Essa celebração atrai não só as comunidades vizinhas. Por exemplo, o estudante do curso de geografia da Universidade Regional do Cariri, Joedson Nascimento, acordou de madrugada e enfrentou três horas de estrada, saindo de Crato, para chegar cedo à Lagoa dos Crioulos. E o que motivou o acadêmico a vivenciar essa experiência? Bom, além da curiosidade, foi a vontade de aprender mais sobre a vida desse povo.

Joedson veio acompanhado de outros universitários e pela professora do curso de pedagogia da mesma universidade, Cícera Nunes, todos em busca de uma educação contextualizada. “Vir na comunidade é uma possibilidade de conhecer concretamente a realidade dessas pessoas, conhecer como elas se organizam, como dialogam com essa cosmovisão da vida de todos nós que muitas vezes o ambiente acadêmico nos distancia. É a possibilidade real de convivência com esse universo”, disse a professora.
Lagoa dos Crioulos, uma comunidade quilombola
Cerca de 320 famílias residem nessa comunidade quilombola, que é uma das seis acompanhadas pela Cáritas da diocese de Crato, sobrevivendo de uma economia totalmente agrícola, em especial pelo plantio de feijão, milho e mandioca.

Para se reconhecer uma comunidade quilombola, explica Verônica Carvalho, agente Cáritas, primeiramente se nota o sentimento de pertença a terra, “a terra é deles e eles são da terra independente de qualquer papel”, depois pelo parentesco com consanguinidade muito próxima, “todo mundo é parente dentro de uma comunidade”, e depois pelo histórico de opressão e violências que esse povo sofre.

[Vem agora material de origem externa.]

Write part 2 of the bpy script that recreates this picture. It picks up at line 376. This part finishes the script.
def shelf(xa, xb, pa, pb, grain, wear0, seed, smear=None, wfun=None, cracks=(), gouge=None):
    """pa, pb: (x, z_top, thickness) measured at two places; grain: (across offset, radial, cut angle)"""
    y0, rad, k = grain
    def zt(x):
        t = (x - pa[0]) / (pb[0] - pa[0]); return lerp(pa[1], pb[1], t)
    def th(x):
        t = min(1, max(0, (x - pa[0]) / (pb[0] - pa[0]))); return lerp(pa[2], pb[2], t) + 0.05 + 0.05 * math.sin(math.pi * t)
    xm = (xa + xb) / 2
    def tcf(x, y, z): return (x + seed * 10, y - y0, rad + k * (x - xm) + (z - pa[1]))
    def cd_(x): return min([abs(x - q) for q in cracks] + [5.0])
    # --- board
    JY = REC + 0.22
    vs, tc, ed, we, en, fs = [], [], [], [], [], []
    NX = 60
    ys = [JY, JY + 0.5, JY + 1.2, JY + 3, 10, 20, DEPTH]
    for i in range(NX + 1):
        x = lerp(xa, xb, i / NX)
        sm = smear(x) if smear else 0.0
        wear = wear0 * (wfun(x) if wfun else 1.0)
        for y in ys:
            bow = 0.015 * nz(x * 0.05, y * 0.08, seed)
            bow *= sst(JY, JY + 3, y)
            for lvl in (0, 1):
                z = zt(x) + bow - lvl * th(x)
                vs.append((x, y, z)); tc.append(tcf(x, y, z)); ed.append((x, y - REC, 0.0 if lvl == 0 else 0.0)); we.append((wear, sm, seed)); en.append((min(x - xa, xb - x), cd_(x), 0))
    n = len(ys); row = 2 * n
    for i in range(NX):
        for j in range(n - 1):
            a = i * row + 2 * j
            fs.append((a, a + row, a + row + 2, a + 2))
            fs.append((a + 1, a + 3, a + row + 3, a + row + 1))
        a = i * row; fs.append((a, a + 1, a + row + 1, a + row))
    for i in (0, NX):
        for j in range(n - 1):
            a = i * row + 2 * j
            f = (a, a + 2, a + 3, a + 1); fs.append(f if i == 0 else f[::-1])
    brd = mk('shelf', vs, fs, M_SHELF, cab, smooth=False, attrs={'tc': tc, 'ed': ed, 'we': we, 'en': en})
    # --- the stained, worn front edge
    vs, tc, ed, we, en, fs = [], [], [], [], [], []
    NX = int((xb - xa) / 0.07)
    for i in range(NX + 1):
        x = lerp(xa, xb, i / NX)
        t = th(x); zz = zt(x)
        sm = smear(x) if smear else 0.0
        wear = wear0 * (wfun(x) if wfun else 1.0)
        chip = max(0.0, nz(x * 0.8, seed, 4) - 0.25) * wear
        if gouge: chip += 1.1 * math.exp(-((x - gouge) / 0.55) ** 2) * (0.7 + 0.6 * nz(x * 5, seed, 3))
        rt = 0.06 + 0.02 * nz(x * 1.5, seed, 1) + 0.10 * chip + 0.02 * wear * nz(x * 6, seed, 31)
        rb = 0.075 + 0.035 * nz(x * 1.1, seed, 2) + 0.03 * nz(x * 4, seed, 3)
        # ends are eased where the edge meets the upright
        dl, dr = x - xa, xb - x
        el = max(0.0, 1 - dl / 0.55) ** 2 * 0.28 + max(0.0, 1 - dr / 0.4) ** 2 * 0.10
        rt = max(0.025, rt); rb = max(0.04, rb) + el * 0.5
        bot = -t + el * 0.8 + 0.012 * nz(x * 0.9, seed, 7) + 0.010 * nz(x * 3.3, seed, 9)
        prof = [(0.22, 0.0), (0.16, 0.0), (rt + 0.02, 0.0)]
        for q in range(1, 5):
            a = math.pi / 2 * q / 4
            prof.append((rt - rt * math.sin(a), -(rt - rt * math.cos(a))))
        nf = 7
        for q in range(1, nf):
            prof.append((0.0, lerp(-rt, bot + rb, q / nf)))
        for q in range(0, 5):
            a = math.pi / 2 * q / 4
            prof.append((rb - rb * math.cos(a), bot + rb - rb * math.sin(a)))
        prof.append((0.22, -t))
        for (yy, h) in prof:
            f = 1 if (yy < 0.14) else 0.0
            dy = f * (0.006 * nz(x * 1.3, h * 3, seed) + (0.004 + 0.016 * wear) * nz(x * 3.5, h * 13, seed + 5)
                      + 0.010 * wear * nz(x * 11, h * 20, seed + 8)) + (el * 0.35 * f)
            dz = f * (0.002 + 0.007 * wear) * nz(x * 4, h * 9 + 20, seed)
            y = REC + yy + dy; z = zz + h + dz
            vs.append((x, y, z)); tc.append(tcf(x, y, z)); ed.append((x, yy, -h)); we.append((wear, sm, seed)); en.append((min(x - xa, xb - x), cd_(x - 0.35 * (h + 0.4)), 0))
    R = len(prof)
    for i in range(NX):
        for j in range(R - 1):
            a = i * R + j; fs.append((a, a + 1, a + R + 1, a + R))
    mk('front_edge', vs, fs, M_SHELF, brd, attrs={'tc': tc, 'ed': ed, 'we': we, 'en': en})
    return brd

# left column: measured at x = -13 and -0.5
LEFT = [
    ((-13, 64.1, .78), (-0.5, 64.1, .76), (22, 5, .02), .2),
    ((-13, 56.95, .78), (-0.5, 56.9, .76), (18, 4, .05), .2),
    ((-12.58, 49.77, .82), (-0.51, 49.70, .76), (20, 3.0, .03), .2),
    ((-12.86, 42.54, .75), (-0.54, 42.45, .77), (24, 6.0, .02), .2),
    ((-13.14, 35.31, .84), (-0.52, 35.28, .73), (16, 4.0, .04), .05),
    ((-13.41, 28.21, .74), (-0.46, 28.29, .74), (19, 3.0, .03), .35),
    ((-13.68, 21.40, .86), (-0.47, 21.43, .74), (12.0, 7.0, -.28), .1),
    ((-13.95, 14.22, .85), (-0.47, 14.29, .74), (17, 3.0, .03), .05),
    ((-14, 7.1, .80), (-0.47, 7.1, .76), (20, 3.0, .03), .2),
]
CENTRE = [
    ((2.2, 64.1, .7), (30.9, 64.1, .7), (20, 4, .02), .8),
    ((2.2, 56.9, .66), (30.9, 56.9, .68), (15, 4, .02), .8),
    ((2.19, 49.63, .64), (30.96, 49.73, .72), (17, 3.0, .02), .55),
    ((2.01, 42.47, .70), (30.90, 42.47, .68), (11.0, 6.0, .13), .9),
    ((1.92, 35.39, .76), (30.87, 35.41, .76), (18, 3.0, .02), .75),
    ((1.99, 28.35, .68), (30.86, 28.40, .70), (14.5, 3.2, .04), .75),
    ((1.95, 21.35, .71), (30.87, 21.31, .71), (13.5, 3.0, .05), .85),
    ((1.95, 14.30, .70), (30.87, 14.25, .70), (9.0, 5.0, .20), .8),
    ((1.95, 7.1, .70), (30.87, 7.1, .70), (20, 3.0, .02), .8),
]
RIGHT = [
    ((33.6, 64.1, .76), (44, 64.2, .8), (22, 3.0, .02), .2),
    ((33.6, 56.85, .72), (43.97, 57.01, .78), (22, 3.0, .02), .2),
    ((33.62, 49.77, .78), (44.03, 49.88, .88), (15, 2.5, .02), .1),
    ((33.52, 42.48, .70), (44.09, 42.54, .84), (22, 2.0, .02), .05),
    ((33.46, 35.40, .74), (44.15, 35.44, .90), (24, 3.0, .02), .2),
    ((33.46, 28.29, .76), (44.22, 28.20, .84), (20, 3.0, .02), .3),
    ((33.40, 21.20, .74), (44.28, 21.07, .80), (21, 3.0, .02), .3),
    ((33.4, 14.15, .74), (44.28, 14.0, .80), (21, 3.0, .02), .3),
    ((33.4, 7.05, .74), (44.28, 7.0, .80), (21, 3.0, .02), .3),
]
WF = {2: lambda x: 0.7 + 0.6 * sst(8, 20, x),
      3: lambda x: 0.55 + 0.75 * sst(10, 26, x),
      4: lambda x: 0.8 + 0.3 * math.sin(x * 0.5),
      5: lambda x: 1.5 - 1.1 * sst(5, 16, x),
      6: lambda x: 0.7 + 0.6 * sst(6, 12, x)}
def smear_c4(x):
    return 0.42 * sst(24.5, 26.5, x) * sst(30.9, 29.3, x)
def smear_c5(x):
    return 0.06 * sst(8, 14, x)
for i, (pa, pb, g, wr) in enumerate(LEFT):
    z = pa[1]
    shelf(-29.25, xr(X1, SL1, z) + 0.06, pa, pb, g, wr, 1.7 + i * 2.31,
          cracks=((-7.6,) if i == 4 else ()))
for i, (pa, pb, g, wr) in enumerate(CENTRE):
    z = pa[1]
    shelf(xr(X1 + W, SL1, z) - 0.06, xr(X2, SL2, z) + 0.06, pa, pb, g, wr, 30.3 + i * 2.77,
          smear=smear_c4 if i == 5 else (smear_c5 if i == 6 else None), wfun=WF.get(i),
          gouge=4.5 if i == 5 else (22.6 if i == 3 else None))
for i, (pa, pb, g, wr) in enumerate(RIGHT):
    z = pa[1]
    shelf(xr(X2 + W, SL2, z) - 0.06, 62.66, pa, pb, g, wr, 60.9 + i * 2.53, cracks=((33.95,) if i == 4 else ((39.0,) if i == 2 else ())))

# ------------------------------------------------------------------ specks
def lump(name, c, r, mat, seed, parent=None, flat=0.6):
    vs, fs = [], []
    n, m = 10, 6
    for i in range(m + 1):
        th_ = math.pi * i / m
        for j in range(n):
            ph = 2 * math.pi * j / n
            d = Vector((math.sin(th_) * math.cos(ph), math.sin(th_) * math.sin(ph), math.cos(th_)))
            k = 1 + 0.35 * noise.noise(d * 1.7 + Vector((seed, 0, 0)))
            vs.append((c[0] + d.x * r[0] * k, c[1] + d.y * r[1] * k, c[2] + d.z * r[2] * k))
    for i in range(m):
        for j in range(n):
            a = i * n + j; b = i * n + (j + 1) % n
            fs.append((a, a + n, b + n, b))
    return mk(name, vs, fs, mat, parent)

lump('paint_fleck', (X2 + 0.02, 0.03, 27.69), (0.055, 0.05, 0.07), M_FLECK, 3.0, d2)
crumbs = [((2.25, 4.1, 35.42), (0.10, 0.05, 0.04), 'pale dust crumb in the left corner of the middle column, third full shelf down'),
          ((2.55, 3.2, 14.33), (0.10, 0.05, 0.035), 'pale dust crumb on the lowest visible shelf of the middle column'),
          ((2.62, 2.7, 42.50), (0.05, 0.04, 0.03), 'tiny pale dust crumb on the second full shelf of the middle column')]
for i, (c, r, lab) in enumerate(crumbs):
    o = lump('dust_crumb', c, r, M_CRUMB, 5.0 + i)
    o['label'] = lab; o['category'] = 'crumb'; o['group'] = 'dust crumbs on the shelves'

“Com muita alegria a gente celebra essa festa que se difere de todo o mundo. É a Nossa Senhora que apareceu na comunidade dando um novo sentido a essa comunidade e como uma delas diz: ‘Nossa Senhora quis ser nossa parenta’. É uma satisfação participar desse momento porque entendemos que nossa missão enquanto Cáritas é testemunhar o evangelho de Nosso Senhor Jesus Cristo, promovendo a vida e a vida dos mais pobres. Jesus Cristo tinha preferência pelos pobres”, concluiu Verônica.